(WHAT IS EXPECTED): Write out exactly, please, the lines from the one containing "m = M(); m.box(hx0+.03, hx1-.03, hy1-.02, hy1, 0, 1.28);" to the end of the material.
============
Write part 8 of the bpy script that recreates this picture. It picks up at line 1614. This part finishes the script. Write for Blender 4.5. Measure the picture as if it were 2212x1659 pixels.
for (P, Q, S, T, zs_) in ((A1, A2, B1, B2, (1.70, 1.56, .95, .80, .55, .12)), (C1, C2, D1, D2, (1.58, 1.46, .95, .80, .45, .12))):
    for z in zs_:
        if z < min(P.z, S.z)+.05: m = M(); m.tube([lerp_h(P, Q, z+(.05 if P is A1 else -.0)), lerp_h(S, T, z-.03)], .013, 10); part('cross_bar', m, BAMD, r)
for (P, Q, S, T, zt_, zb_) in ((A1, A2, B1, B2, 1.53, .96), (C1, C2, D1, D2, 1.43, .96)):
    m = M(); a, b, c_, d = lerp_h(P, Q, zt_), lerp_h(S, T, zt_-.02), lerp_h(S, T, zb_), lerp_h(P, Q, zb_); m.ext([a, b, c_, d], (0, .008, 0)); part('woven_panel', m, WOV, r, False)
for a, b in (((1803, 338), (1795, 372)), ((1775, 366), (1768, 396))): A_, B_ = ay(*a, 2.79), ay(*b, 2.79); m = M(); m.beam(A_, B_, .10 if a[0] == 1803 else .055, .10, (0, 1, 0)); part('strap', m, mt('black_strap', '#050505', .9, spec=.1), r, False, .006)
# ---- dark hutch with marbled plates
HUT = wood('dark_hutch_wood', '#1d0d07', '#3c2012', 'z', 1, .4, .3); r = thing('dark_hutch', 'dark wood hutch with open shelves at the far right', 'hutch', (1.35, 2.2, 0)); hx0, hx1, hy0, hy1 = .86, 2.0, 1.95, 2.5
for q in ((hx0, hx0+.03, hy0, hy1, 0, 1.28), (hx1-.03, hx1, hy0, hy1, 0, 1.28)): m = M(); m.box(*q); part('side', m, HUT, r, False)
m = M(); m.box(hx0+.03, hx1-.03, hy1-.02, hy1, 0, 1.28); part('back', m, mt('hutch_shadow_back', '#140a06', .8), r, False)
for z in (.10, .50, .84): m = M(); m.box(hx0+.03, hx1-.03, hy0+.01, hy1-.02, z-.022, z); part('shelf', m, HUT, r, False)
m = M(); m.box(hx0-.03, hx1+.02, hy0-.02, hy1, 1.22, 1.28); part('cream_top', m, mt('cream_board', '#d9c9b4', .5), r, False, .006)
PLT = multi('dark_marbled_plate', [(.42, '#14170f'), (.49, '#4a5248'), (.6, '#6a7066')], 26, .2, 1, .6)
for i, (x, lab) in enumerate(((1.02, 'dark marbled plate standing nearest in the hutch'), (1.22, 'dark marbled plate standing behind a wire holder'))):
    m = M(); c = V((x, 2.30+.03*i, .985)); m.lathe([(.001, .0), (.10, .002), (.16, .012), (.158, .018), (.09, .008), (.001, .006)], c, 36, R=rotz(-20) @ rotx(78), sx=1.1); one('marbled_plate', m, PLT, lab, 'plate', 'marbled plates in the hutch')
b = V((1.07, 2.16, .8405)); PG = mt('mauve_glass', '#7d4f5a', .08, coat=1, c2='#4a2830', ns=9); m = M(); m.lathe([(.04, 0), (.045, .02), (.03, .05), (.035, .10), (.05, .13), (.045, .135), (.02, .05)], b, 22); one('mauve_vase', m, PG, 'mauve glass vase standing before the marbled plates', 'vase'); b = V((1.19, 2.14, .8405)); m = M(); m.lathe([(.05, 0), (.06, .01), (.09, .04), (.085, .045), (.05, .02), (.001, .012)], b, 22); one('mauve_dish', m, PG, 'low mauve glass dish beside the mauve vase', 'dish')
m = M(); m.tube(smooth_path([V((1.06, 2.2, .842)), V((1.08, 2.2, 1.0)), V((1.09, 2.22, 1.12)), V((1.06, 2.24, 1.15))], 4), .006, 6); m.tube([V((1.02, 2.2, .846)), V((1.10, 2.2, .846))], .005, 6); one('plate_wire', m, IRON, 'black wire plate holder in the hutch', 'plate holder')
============
(FINISHED EXERCISE):
m = M(); m.box(hx0+.03, hx1-.03, hy1-.02, hy1, 0, 1.28); part('back', m, mt('hutch_shadow_back', '#140a06', .8), r, False)
for z in (.10, .50, .84): m = M(); m.box(hx0+.03, hx1-.03, hy0+.01, hy1-.02, z-.022, z); part('shelf', m, HUT, r, False)
m = M(); m.box(hx0-.03, hx1+.02, hy0-.02, hy1, 1.22, 1.28); part('cream_top', m, mt('cream_board', '#d9c9b4', .5), r, False, .006)
PLT = multi('dark_marbled_plate', [(.42, '#14170f'), (.49, '#4a5248'), (.6, '#6a7066')], 26, .2, 1, .6)
for i, (x, lab) in enumerate(((1.02, 'dark marbled plate standing nearest in the hutch'), (1.22, 'dark marbled plate standing behind a wire holder'))):
    m = M(); c = V((x, 2.30+.03*i, .985)); m.lathe([(.001, .0), (.10, .002), (.16, .012), (.158, .018), (.09, .008), (.001, .006)], c, 36, R=rotz(-20) @ rotx(78), sx=1.1); one('marbled_plate', m, PLT, lab, 'plate', 'marbled plates in the hutch')
b = V((1.07, 2.16, .8405)); PG = mt('mauve_glass', '#7d4f5a', .08, coat=1, c2='#4a2830', ns=9); m = M(); m.lathe([(.04, 0), (.045, .02), (.03, .05), (.035, .10), (.05, .13), (.045, .135), (.02, .05)], b, 22); one('mauve_vase', m, PG, 'mauve glass vase standing before the marbled plates', 'vase'); b = V((1.19, 2.14, .8405)); m = M(); m.lathe([(.05, 0), (.06, .01), (.09, .04), (.085, .045), (.05, .02), (.001, .012)], b, 22); one('mauve_dish', m, PG, 'low mauve glass dish beside the mauve vase', 'dish')
m = M(); m.tube(smooth_path([V((1.06, 2.2, .842)), V((1.08, 2.2, 1.0)), V((1.09, 2.22, 1.12)), V((1.06, 2.24, 1.15))], 4), .006, 6); m.tube([V((1.02, 2.2, .846)), V((1.10, 2.2, .846))], .005, 6); one('plate_wire', m, IRON, 'black wire plate holder in the hutch', 'plate holder')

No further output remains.